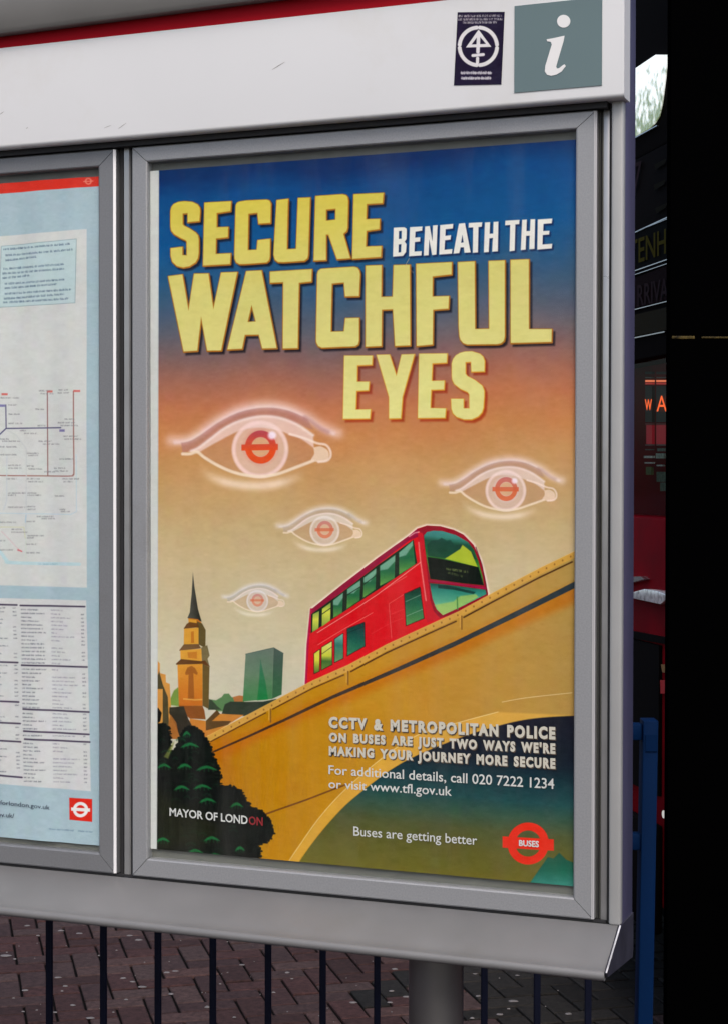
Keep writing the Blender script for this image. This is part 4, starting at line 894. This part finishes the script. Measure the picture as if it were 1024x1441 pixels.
M_TAN = mat('tan_panel', (.012, .009, .003), .7, spec=.05, noise=.2)
M_TYRE = mat('tyre_rubber', (.012, .012, .012), .85)
M_LAMP = mat('headlamp_glass', (.7, .7, .66), .1, .6, emit=(1, .97, .9), estr=.35)
M_ORN = mat('orange_led', (.1, .01, 0), .6, emit=(1., .13, .03), estr=1.3)
M_ORN2 = mat('orange_strip', (.3, .05, .02), .6, emit=(1., .22, .10), estr=.9)
M_GREYL = mat('grey_interior_strip', (.20, .2, .19), .5)
def hc0(y): return fyz(925, y, .01)[1]
M_PGLASS = glass_mat('dark_bus_glass', (.75, .78, .76), .008)
mesh_obj('body', *bbox(.14, 9.5, .0, 2.5, .36, 4.35), M_BRED, bus, bevel=.03)
mesh_obj('chassis', *bbox(.3, 9.4, .12, 2.38, .2, .358), M_BDARK, bus)
# front skins: lower red, centre bands, upper surround
zl = fyz(930, 728)[1]; zt_ = fyz(930, 500)[1]
mesh_obj('lower_front', *bbox(.0, .139, .0, 2.5, .42, zl), M_BRED, bus, bevel=.012)
mesh_obj('blind_box', *bbox(.0, .139, .0, 2.5, zt_, fyz(930, 205)[1]), M_BDARK, bus, bevel=.004)
mesh_obj('upper_surround', *bbox(.004, .139, .0, 2.5, fyz(930, 204.6)[1], 4.3), M_BDARK, bus, bevel=.01)
# upper windscreen: patterned glass, bright sky and foliage painted in and glowing
def sky_glow_glass():
    m_ = bpy.data.materials.new('painted_sky_glass'); m_.use_nodes = True; t = m_.node_tree; b = t.nodes['Principled BSDF']; L = t.links
    tc = t.nodes.new('ShaderNodeTexCoord'); n = t.nodes.new('ShaderNodeTexVoronoi'); n.inputs['Scale'].default_value = 90; L.new(tc.outputs['Object'], n.inputs['Vector'])
    n2 = t.nodes.new('ShaderNodeTexNoise'); n2.inputs['Scale'].default_value = 35; n2.inputs['Detail'].default_value = 5; L.new(tc.outputs['Object'], n2.inputs['Vector'])
    cr = t.nodes.new('ShaderNodeValToRGB'); sp = t.nodes.new('ShaderNodeSeparateXYZ'); L.new(tc.outputs['Object'], sp.inputs[0]); zr = t.nodes.new('ShaderNodeMapRange'); zr.inputs['From Min'].default_value = 2.9; zr.inputs['From Max'].default_value = 3.12; zr.inputs['To Min'].default_value = -.10; zr.inputs['To Max'].default_value = .22; L.new(sp.outputs['Z'], zr.inputs['Value']); ad_ = t.nodes.new('ShaderNodeMath'); ad_.operation = 'ADD'; L.new(n2.outputs['Fac'], ad_.inputs[0]); L.new(zr.outputs[0], ad_.inputs[1]); L.new(ad_.outputs[0], cr.inputs[0]); cr.color_ramp.elements[0].position = .38; cr.color_ramp.elements[0].color = (.22, .27, .15, 1); cr.color_ramp.elements[1].position = .62; cr.color_ramp.elements[1].color = (.95, .96, .90, 1)
    L.new(cr.outputs[0], b.inputs['Base Color']); b.inputs['Metallic'].default_value = .6; b.inputs['Roughness'].default_value = .2; L.new(cr.outputs[0], b.inputs['Emission Color']); b.inputs['Emission Strength'].default_value = .6
    bp = t.nodes.new('ShaderNodeBump'); bp.inputs['Strength'].default_value = .35; bp.inputs['Distance'].default_value = .01; L.new(n.outputs['Distance'], bp.inputs['Height']); L.new(bp.outputs[0], b.inputs['Normal'])
    return m_
M_UGL = sky_glow_glass()
wr = [fyz(x, y, .004) for x, y in ((922, 77), (938.5, 77), (935.5, 110), (931, 145), (927, 163), (921, 173), (914, 180))]
wl_ = [(2.5-y, z) for y, z in wr[::-1]]
ztop = wr[0][1]
mesh_obj('upper_windscreen', *prism([bl3(-.001, y, z) for y, z in wr+wl_], -db*.004), M_UGL, bus)
fplate('beading', [(880, 199.5), (923, 176), (923.5, 177.2), (880, 201.2)], .006, .005, M_CHROME)
for (xa, ya, xb, yb_, wd) in ((860, 341, 940, 304.0, 1.6), (880, 331, 940, 306.8, .7), (860, 391.5, 940, 363.6, 1.3), (860, 397, 938, 370.3, .9), (860, 443, 939, 423, 1.2), (860, 481, 934, 466.0, 1.6)):
    fplate('beading', [(xa, ya), (xb, yb_), (xb, yb_+wd), (xa, ya+wd)], .008, .008, M_CHROME)
fplate('route_blind', [(870, 395), (939, 370.5), (939.5, 310), (870, 334)], .004, .004, M_BLIND)
fplate('fleet_name_panel', [(870, 400), (939, 373), (939, 422), (870, 438)], .004, .004, mat('maroon_panel', (.006, .0012, .0018), .8, spec=.05))
fplate('tan_panel', [(870, 448), (939, 432), (939, 464), (870, 477)], .006, .006, M_TAN)
def on_bus(x, y): q = fyz(x, y, .0085); return bl3(-.0085, *q)
mesh_obj('blind_lettering', *text_on('TENH', [(884, 341), (884, 374), (936, 322), (936, 356)], on_bus, .01), M_BYEL, bus)
mesh_obj('fleet_name_lettering', *text_on('RRIVA', [(896, 402), (896, 431), (939, 391), (939, 421)], on_bus, .01), M_BGREY, bus)
mesh_obj('blind_lettering', *text_on('7', [(889, 231), (889, 272), (902, 226), (902, 266)], on_bus, .0), M_BGREY, bus)
M_FAINT = mat('faint_blind_print', (.006, .005, .002), .8, spec=.05)
for k, (x0, y0) in enumerate(((920, 223), (919, 252), (921, 285))): fplate('blind_row', [(x0, y0+8), (x0+17, y0), (x0+15, y0+7), (x0+1, y0+16)], .0085, .0005, M_FAINT)
# lower windscreen opening: what shows through it
zz = lambda y: fyz(930, y)[1]
mesh_obj('windscreen_pillar', *bbox(.01, .139, .0, .02, zl+.002, zt_-.002), M_BDARK, bus)
def inner(name, x0, x1, y0, y1, m_, off=-.10, th=.01): return fplate(name, [(x0, y0), (x1, y0), (x1, y1), (x0, y1)], off, th, m_)
for x0, x1 in ((907, 916.5), (922.5, 938.5)):
    inner('seen_strip', x0, x1, 523, 526.5, mat('dim_grey', (.03, .03, .03), .6)); inner('seen_strip', x0, x1, 530.5, 532, M_GREYL)
    inner('seen_orange_strip', x0, x1, 534.8, 537.4, M_ORN2); inner('seen_red_strip', x0, x1, 538.3, 541, mat('dim_red_strip', (.4, .03, .03), .5, emit=(.8, .05, .04), estr=.35))
    inner('seen_display', x0, x1, 543, 594, mat('display_black', (.012, .010, .010), .5), -.104)
    inner('seen_red_panel', x0 if x0 > 915 else 908.5, x1, 598, 625, mat('seen_red_glow', (.45, .005, .02), .4, emit=(.5, 0, .02), estr=.18)); inner('seen_strip', x0, x1, 596, 597.3, mat('pink_strip', (.3, .08, .08), .5))  # red panel and strip glow faintly; their brightness is put in as emission
    inner('seen_strip', x0, x1, 625.5, 626.8, M_GREYL)
for (x0, x1, y0, y1, c) in ((907, 916, 632, 633.5, (.12, .14, .12)), (924, 938, 631, 635, (.14, .17, .14)), (905, 917, 641.5, 644.5, (.6, .6, .55)), (922, 934, 638, 645, (.4, .45, .38)), (906, 917, 650.5, 652.2, (.6, .6, .58)), (923, 931, 654, 656, (.5, .5, .48)), (908, 915, 657, 668, (.10, .12, .04)), (923, 938, 664, 678, (.10, .13, .09)), (928, 938, 679, 691, (.11, .14, .10))):
    inner('seen_patch', x0, x1, y0, y1, mat('seen_patch_paint', c, .7, noise=.5, nscale=90))
def on_led(x, y): q = fyz(x, y, -.095); return bl3(.095, *q)
mesh_obj('led_lettering', *text_on('w', [(906.5, 554), (906.5, 577), (916.5, 554), (916.5, 577)], on_led, .0), M_ORN, bus)
mesh_obj('led_lettering', *text_on('A', [(923, 557), (923, 579), (937.5, 557), (937.5, 579)], on_led, .0), M_ORN, bus)
zw = bbox(.03, .034, .021, 2.48, zl+.004, zt_-.004); mesh_obj('windscreen', *zw, M_PGLASS, bus)
# red front detail: bright ledge, dark band, reflectors, headlamp
fplate('lamp_ledge', [(880, 836), (905, 829), (922, 831), (938, 837), (938.5, 841), (928.5, 850.5), (880, 840)], .03, .03, mat('polished_ledge', (.92, .9, .88), .3, .5, noise=.4, nscale=60, bump=.8, bscale=60), bevel=.002)
fplate('lamp_ledge', [(880, 812), (900, 811), (906, 815), (880, 822)], .02, .02, M_CHROME)
fplate('black_band', [(860, 883), (938, 898), (938, 907), (860, 893)], .015, .015, M_BDARK)
mesh_obj('lower_dark_panel', *bbox(-.012, -.0005, .045, 2.455, hc0(1120), hc0(908)), M_BDARK, bus)  # plain dark panel over the lower front
fplate('reflector', [(929, 935), (938, 935), (936.5, 947), (931, 946)], .012, .012, mat('amber_reflector', (.25, .12, .03), .3))
fplate('tail_reflector', [(928, 957), (935, 957), (935.5, 976), (928.5, 976)], .012, .012, mat('red_reflector', (.45, .005, .01), .3))
hc = fyz(934.5, 1147, .03); mesh_obj('headlight', *cyl(bl3(-.03, hc[0]+.012, hc[1]), bl3(.0, hc[0]+.012, hc[1]), .012, 20), M_LAMP, bus, smooth=True)
mesh_obj('headlight', *cyl(bl3(-.03, 2.5-hc[0]-.012, hc[1]), bl3(.0, 2.5-hc[0]-.012, hc[1]), .012, 20), M_LAMP, bus, smooth=True)
mesh_obj('bumper', *bbox(-.03, -.0005, .03, 2.47, .34, hc[1]-.05), M_BDARK, bus, bevel=.01)
for wx in (1.6, 7.2):
    for y0, y1 in ((-.02, .24), (2.26, 2.52)):
        wh = mesh_obj('wheel', *cyl(bl3(wx, y0, .49), bl3(wx, y1, .49), .49, 36), M_TYRE, bus, smooth=True)
        yo = y0-.012 if y0 < 1 else y1+.012
        mesh_obj('rim', *cyl(bl3(wx, y0-.006 if y0 < 1 else y1+.006, .49), bl3(wx, yo, .49), .27, 28), M_CHROME, wh, smooth=True)
for k in range(6):
    for z0, z1_ in ((1.5, 2.2), (2.95, 3.7)):
        mesh_obj('side_window', *bbox(.9+k*1.4, 2.15+k*1.4, -.006, -.0005, z0, z1_), M_BLIND, bus, bevel=.002)

# ------------------------------------------------------------------ black panel at the right edge
kd = 4.95; kx = (940.5-512)/F*kd
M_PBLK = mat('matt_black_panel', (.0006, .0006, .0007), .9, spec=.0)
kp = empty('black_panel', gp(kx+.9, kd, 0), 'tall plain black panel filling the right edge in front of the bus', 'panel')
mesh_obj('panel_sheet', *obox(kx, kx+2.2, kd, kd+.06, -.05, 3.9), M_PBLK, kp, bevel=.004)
zg = 1.75+(670-461.5)/F*kd
M_GLINT = mat('dull_yellow_glint', (.05, .036, .010), .5, spec=.1, noise=.9, nscale=50)  # a yellowish glint on the panel, built as thin coloured strips
for x0, x1, hh in ((.006, .072, .0042), (.092, .17, .0026), (.19, .26, .002)):
    mesh_obj('yellow_glint', *obox(kx+x0, kx+x1, kd-.003, kd-.0005, zg-hh, zg+hh), M_GLINT, kp, bevel=.001)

########################################

TASK GOAL: Take every line from the one containing "(.0006, .0006, .0007), .9, spec=.0)" to the end of the listing and output it exactly, with nothing else.

EXERCISE SOLUTION:
M_PBLK = mat('matt_black_panel', (.0006, .0006, .0007), .9, spec=.0)
kp = empty('black_panel', gp(kx+.9, kd, 0), 'tall plain black panel filling the right edge in front of the bus', 'panel')
mesh_obj('panel_sheet', *obox(kx, kx+2.2, kd, kd+.06, -.05, 3.9), M_PBLK, kp, bevel=.004)
zg = 1.75+(670-461.5)/F*kd
M_GLINT = mat('dull_yellow_glint', (.05, .036, .010), .5, spec=.1, noise=.9, nscale=50)  # a yellowish glint on the panel, built as thin coloured strips
for x0, x1, hh in ((.006, .072, .0042), (.092, .17, .0026), (.19, .26, .002)):
    mesh_obj('yellow_glint', *obox(kx+x0, kx+x1, kd-.003, kd-.0005, zg-hh, zg+hh), M_GLINT, kp, bevel=.001)